Jestem dopiero w 3 rozdziale.
Na początku używałem wiedzmińskiego miecza stalowego, w 2 rozdziale przerzuciłem się na Harvalla i mam przeczucie, że starczy on na długo.
Po co więc są te 2 dodatkowe zloty na broń?
Czy ktoś z was kiedykolwiek używał tych toporków, sztyletów i mieczy? Próbowałem kiedyś walczy brońmi "nieprzystosowanymi do wiedżmińskich sztuk walki", ale to była tragedia.
Czy więc te sloty są tylko do przenoszenia broni do sklepu?
Proszę o opinie.
Jeden slot jest na zapasowy miecz, wiec nadaje się do przenoszenia do sklepu. Te na sztylety dla klimatu.
A co myślicie na przykład o zmianie broni w trakcie walki?
Np. Walczę z grupą, wyciągam ze slotu przy boku miecz ceremonialny elfow albo wiedzminski z trzech niebieskim meteorytów, stylem grupowym rozbrajam wszystkich dwoma ciosami a potem zmieniam spowrotem na miecz zadający obrażenia (np harvall lub z 3 czerwonych meteorytów).
A co myślicie na przykład o zmianie broni w trakcie walki?
Np. Walczę z grupą, wyciągam ze slotu przy boku miecz ceremonialny elfow albo wiedzminski z trzech niebieskim meteorytów, stylem grupowym rozbrajam wszystkich dwoma ciosami a potem zmieniam spowrotem na miecz zadający obrażenia (np harvall lub z 3 czerwonych meteorytów).

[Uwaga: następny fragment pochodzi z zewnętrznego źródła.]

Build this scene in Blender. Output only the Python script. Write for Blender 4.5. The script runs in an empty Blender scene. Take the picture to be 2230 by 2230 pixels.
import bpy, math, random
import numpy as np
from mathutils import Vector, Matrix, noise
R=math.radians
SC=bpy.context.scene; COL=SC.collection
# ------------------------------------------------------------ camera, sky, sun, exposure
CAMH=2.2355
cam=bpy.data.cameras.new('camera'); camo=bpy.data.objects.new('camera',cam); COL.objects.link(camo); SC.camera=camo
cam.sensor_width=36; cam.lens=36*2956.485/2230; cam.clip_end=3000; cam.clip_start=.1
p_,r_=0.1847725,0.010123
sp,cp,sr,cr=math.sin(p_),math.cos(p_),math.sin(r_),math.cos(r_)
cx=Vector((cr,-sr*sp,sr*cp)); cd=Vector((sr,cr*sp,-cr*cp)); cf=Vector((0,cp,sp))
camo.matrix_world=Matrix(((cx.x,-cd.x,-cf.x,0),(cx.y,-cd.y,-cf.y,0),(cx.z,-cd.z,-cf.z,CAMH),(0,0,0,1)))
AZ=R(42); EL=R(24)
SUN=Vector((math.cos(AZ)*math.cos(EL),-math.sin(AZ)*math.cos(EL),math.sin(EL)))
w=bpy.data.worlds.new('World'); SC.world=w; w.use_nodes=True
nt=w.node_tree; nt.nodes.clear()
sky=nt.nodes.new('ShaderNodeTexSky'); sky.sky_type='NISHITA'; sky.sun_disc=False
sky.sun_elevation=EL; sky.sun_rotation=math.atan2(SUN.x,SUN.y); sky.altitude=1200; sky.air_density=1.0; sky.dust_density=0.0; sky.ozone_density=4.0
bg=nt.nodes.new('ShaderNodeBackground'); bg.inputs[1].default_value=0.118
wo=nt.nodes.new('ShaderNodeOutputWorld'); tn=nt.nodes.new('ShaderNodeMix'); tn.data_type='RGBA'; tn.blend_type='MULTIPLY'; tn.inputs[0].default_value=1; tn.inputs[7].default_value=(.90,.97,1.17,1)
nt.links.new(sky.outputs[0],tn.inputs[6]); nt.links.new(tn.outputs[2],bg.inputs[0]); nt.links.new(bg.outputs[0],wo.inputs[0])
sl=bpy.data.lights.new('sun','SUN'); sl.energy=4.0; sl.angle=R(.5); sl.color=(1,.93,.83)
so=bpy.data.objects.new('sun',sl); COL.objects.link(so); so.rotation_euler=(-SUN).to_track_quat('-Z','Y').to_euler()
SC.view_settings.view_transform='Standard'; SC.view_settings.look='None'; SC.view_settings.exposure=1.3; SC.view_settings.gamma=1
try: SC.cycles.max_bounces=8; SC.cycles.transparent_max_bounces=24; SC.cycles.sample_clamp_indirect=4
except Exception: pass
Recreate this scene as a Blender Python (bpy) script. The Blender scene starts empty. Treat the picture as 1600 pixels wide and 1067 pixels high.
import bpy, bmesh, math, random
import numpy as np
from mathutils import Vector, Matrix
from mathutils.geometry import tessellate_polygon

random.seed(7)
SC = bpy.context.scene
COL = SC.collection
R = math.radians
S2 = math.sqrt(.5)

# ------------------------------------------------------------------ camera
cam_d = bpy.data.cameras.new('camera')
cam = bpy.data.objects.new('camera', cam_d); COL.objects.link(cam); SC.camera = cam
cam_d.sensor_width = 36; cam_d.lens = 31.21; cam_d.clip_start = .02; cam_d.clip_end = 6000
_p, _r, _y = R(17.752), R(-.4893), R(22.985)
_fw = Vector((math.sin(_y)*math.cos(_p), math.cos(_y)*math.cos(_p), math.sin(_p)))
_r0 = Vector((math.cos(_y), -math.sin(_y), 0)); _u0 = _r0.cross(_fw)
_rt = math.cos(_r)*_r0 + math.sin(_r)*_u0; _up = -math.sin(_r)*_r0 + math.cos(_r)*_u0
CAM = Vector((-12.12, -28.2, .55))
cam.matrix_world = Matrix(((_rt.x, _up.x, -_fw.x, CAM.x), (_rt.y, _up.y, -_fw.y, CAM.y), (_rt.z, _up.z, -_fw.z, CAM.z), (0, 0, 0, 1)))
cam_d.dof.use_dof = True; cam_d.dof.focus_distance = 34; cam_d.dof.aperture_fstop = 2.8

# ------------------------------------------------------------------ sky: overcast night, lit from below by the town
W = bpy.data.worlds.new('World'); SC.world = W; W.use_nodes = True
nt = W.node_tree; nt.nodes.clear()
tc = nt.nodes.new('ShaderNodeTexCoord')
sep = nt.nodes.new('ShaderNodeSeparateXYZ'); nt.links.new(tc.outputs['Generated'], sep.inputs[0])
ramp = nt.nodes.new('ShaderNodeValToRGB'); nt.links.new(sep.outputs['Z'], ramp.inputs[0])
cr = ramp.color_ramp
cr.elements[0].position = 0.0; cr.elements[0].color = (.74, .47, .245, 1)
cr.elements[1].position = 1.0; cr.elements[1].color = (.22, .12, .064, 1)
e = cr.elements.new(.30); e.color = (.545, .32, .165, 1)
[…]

jak dla mnie to jest troche za czasochłonne, po prostu gdy walcze to nie chce mi sie zmieniać miecza (wiec zdarza się że i potwory i ludzi biorę z tego samego, niezaleznie od mniejszych obrażen)

jesli chodzi o miecze to od I aktu miałem ten z 3 czerw w V zmieniłem na sekundkę na D'yeabla a pozniej był sihill

btw po co rozbrajać wrogów jeśli można i od razu zarąbać krwawieniem?